→ WHAT YOU NEED TO DO
Restate each of the lines below word for word and drop every picture.

===== GIVEN DATA =====

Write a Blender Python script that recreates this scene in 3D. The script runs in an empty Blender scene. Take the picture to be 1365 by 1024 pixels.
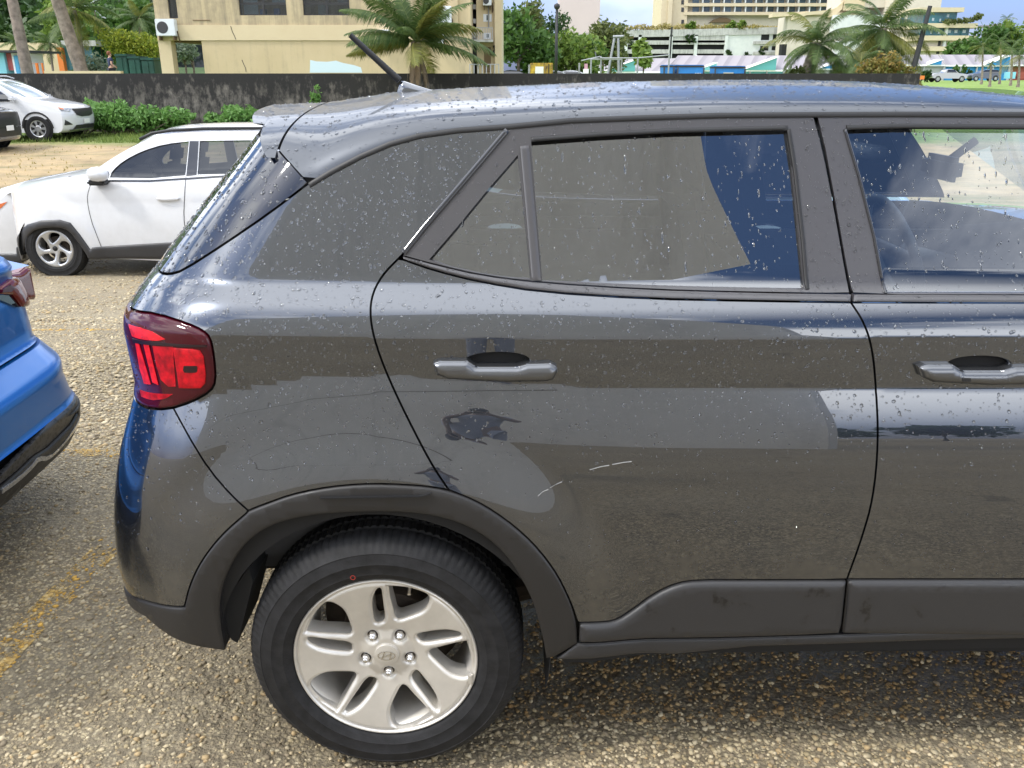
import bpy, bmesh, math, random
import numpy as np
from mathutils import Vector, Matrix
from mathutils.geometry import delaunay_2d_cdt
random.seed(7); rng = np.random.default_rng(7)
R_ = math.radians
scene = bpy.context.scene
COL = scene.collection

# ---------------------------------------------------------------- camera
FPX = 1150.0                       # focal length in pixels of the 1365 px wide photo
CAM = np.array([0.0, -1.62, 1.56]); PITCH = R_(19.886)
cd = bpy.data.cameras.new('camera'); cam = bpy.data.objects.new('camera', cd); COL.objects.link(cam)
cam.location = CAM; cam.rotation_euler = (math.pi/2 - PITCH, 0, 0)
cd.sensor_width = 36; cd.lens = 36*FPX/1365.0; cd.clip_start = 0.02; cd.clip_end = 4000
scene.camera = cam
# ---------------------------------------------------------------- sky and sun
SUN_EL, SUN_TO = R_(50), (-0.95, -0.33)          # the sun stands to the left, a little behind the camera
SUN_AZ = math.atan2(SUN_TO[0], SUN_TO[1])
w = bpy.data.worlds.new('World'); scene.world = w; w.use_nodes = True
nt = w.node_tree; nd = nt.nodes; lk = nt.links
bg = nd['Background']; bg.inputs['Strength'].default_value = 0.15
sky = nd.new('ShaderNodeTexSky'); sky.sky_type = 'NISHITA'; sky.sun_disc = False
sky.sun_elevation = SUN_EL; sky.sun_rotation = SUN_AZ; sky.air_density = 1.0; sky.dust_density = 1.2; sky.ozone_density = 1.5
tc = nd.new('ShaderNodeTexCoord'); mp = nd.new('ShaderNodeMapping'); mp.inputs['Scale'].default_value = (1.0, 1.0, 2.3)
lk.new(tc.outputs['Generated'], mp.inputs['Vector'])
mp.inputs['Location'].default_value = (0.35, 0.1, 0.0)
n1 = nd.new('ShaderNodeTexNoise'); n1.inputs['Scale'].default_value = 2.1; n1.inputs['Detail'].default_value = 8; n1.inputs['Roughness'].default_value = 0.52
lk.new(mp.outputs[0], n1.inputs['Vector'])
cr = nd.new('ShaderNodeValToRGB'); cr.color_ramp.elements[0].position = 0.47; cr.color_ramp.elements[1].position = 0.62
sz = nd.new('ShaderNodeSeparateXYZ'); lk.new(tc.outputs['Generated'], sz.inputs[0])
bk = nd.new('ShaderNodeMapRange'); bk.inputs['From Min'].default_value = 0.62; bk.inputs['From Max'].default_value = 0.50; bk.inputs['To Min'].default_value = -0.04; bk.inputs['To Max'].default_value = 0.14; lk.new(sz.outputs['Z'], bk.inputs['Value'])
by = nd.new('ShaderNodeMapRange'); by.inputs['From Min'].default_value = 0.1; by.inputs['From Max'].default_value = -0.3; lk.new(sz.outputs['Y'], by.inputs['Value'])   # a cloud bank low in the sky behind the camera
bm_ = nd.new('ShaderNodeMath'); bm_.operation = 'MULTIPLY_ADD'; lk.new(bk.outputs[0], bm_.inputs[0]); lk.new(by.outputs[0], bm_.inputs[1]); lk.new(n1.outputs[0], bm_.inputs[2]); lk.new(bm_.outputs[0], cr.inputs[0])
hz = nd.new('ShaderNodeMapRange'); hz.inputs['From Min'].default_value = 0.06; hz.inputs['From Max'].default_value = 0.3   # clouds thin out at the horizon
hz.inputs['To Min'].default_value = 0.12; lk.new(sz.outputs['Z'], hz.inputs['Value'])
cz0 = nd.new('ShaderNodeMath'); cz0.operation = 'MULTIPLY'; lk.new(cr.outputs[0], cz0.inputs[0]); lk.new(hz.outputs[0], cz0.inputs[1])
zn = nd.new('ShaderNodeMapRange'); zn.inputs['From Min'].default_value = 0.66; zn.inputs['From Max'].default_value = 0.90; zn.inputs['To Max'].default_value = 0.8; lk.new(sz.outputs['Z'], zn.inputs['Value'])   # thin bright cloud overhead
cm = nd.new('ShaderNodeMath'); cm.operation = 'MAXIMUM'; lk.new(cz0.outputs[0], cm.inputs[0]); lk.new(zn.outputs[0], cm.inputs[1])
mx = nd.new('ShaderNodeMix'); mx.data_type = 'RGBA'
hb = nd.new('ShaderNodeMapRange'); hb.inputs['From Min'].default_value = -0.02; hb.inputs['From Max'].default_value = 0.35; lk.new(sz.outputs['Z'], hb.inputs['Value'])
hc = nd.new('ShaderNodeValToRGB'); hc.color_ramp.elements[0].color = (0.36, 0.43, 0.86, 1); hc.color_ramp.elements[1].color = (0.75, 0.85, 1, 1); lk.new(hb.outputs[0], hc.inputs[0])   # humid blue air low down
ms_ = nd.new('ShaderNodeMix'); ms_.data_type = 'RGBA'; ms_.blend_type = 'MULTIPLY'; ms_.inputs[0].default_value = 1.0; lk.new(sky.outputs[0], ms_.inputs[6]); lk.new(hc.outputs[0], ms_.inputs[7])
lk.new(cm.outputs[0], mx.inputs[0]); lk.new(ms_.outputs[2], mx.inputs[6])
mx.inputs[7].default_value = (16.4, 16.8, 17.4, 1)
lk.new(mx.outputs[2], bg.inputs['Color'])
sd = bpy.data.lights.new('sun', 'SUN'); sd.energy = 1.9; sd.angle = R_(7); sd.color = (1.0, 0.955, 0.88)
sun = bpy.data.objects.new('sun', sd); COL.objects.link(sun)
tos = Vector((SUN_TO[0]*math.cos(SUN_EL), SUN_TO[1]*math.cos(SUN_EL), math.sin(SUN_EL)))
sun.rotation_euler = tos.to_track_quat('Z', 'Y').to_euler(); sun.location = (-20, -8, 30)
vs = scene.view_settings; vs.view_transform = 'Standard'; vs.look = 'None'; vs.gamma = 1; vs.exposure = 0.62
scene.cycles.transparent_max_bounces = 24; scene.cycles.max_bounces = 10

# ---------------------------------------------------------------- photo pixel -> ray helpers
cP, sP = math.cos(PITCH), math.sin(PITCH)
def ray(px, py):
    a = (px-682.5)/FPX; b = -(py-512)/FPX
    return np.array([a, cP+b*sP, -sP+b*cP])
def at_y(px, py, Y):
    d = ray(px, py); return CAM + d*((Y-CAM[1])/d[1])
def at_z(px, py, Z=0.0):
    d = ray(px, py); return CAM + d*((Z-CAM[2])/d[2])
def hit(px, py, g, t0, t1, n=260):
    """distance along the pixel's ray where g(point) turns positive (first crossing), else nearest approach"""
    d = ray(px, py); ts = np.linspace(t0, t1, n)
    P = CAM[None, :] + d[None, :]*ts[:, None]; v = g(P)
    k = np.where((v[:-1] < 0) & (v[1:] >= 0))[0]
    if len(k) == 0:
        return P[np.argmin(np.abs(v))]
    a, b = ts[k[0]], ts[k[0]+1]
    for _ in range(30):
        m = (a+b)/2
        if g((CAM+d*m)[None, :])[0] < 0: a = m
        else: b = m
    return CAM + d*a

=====

→ FINAL RESULT
Write a Blender Python script that recreates this scene in 3D. The script runs in an empty Blender scene. Take the picture to be 1365 by 1024 pixels.
import bpy, bmesh, math, random
import numpy as np
from mathutils import Vector, Matrix
from mathutils.geometry import delaunay_2d_cdt
random.seed(7); rng = np.random.default_rng(7)
R_ = math.radians
scene = bpy.context.scene
COL = scene.collection

# ---------------------------------------------------------------- camera
FPX = 1150.0                       # focal length in pixels of the 1365 px wide photo
CAM = np.array([0.0, -1.62, 1.56]); PITCH = R_(19.886)
cd = bpy.data.cameras.new('camera'); cam = bpy.data.objects.new('camera', cd); COL.objects.link(cam)
cam.location = CAM; cam.rotation_euler = (math.pi/2 - PITCH, 0, 0)
cd.sensor_width = 36; cd.lens = 36*FPX/1365.0; cd.clip_start = 0.02; cd.clip_end = 4000
scene.camera = cam
# ---------------------------------------------------------------- sky and sun
SUN_EL, SUN_TO = R_(50), (-0.95, -0.33)          # the sun stands to the left, a little behind the camera
SUN_AZ = math.atan2(SUN_TO[0], SUN_TO[1])
w = bpy.data.worlds.new('World'); scene.world = w; w.use_nodes = True
nt = w.node_tree; nd = nt.nodes; lk = nt.links
bg = nd['Background']; bg.inputs['Strength'].default_value = 0.15
sky = nd.new('ShaderNodeTexSky'); sky.sky_type = 'NISHITA'; sky.sun_disc = False
sky.sun_elevation = SUN_EL; sky.sun_rotation = SUN_AZ; sky.air_density = 1.0; sky.dust_density = 1.2; sky.ozone_density = 1.5
tc = nd.new('ShaderNodeTexCoord'); mp = nd.new('ShaderNodeMapping'); mp.inputs['Scale'].default_value = (1.0, 1.0, 2.3)
lk.new(tc.outputs['Generated'], mp.inputs['Vector'])
mp.inputs['Location'].default_value = (0.35, 0.1, 0.0)
n1 = nd.new('ShaderNodeTexNoise'); n1.inputs['Scale'].default_value = 2.1; n1.inputs['Detail'].default_value = 8; n1.inputs['Roughness'].default_value = 0.52
lk.new(mp.outputs[0], n1.inputs['Vector'])
cr = nd.new('ShaderNodeValToRGB'); cr.color_ramp.elements[0].position = 0.47; cr.color_ramp.elements[1].position = 0.62
sz = nd.new('ShaderNodeSeparateXYZ'); lk.new(tc.outputs['Generated'], sz.inputs[0])
bk = nd.new('ShaderNodeMapRange'); bk.inputs['From Min'].default_value = 0.62; bk.inputs['From Max'].default_value = 0.50; bk.inputs['To Min'].default_value = -0.04; bk.inputs['To Max'].default_value = 0.14; lk.new(sz.outputs['Z'], bk.inputs['Value'])
by = nd.new('ShaderNodeMapRange'); by.inputs['From Min'].default_value = 0.1; by.inputs['From Max'].default_value = -0.3; lk.new(sz.outputs['Y'], by.inputs['Value'])   # a cloud bank low in the sky behind the camera
bm_ = nd.new('ShaderNodeMath'); bm_.operation = 'MULTIPLY_ADD'; lk.new(bk.outputs[0], bm_.inputs[0]); lk.new(by.outputs[0], bm_.inputs[1]); lk.new(n1.outputs[0], bm_.inputs[2]); lk.new(bm_.outputs[0], cr.inputs[0])
hz = nd.new('ShaderNodeMapRange'); hz.inputs['From Min'].default_value = 0.06; hz.inputs['From Max'].default_value = 0.3   # clouds thin out at the horizon
hz.inputs['To Min'].default_value = 0.12; lk.new(sz.outputs['Z'], hz.inputs['Value'])
cz0 = nd.new('ShaderNodeMath'); cz0.operation = 'MULTIPLY'; lk.new(cr.outputs[0], cz0.inputs[0]); lk.new(hz.outputs[0], cz0.inputs[1])
zn = nd.new('ShaderNodeMapRange'); zn.inputs['From Min'].default_value = 0.66; zn.inputs['From Max'].default_value = 0.90; zn.inputs['To Max'].default_value = 0.8; lk.new(sz.outputs['Z'], zn.inputs['Value'])   # thin bright cloud overhead
cm = nd.new('ShaderNodeMath'); cm.operation = 'MAXIMUM'; lk.new(cz0.outputs[0], cm.inputs[0]); lk.new(zn.outputs[0], cm.inputs[1])
mx = nd.new('ShaderNodeMix'); mx.data_type = 'RGBA'
hb = nd.new('ShaderNodeMapRange'); hb.inputs['From Min'].default_value = -0.02; hb.inputs['From Max'].default_value = 0.35; lk.new(sz.outputs['Z'], hb.inputs['Value'])
hc = nd.new('ShaderNodeValToRGB'); hc.color_ramp.elements[0].color = (0.36, 0.43, 0.86, 1); hc.color_ramp.elements[1].color = (0.75, 0.85, 1, 1); lk.new(hb.outputs[0], hc.inputs[0])   # humid blue air low down
ms_ = nd.new('ShaderNodeMix'); ms_.data_type = 'RGBA'; ms_.blend_type = 'MULTIPLY'; ms_.inputs[0].default_value = 1.0; lk.new(sky.outputs[0], ms_.inputs[6]); lk.new(hc.outputs[0], ms_.inputs[7])
lk.new(cm.outputs[0], mx.inputs[0]); lk.new(ms_.outputs[2], mx.inputs[6])
mx.inputs[7].default_value = (16.4, 16.8, 17.4, 1)
lk.new(mx.outputs[2], bg.inputs['Color'])
sd = bpy.data.lights.new('sun', 'SUN'); sd.energy = 1.9; sd.angle = R_(7); sd.color = (1.0, 0.955, 0.88)
sun = bpy.data.objects.new('sun', sd); COL.objects.link(sun)
tos = Vector((SUN_TO[0]*math.cos(SUN_EL), SUN_TO[1]*math.cos(SUN_EL), math.sin(SUN_EL)))
sun.rotation_euler = tos.to_track_quat('Z', 'Y').to_euler(); sun.location = (-20, -8, 30)
vs = scene.view_settings; vs.view_transform = 'Standard'; vs.look = 'None'; vs.gamma = 1; vs.exposure = 0.62
scene.cycles.transparent_max_bounces = 24; scene.cycles.max_bounces = 10

# ---------------------------------------------------------------- photo pixel -> ray helpers
cP, sP = math.cos(PITCH), math.sin(PITCH)
def ray(px, py):
    a = (px-682.5)/FPX; b = -(py-512)/FPX
    return np.array([a, cP+b*sP, -sP+b*cP])
def at_y(px, py, Y):
    d = ray(px, py); return CAM + d*((Y-CAM[1])/d[1])
def at_z(px, py, Z=0.0):
    d = ray(px, py); return CAM + d*((Z-CAM[2])/d[2])
def hit(px, py, g, t0, t1, n=260):
    """distance along the pixel's ray where g(point) turns positive (first crossing), else nearest approach"""
    d = ray(px, py); ts = np.linspace(t0, t1, n)
    P = CAM[None, :] + d[None, :]*ts[:, None]; v = g(P)
    k = np.where((v[:-1] < 0) & (v[1:] >= 0))[0]
    if len(k) == 0:
        return P[np.argmin(np.abs(v))]
    a, b = ts[k[0]], ts[k[0]+1]
    for _ in range(30):
        m = (a+b)/2
        if g((CAM+d*m)[None, :])[0] < 0: a = m
        else: b = m
    return CAM + d*a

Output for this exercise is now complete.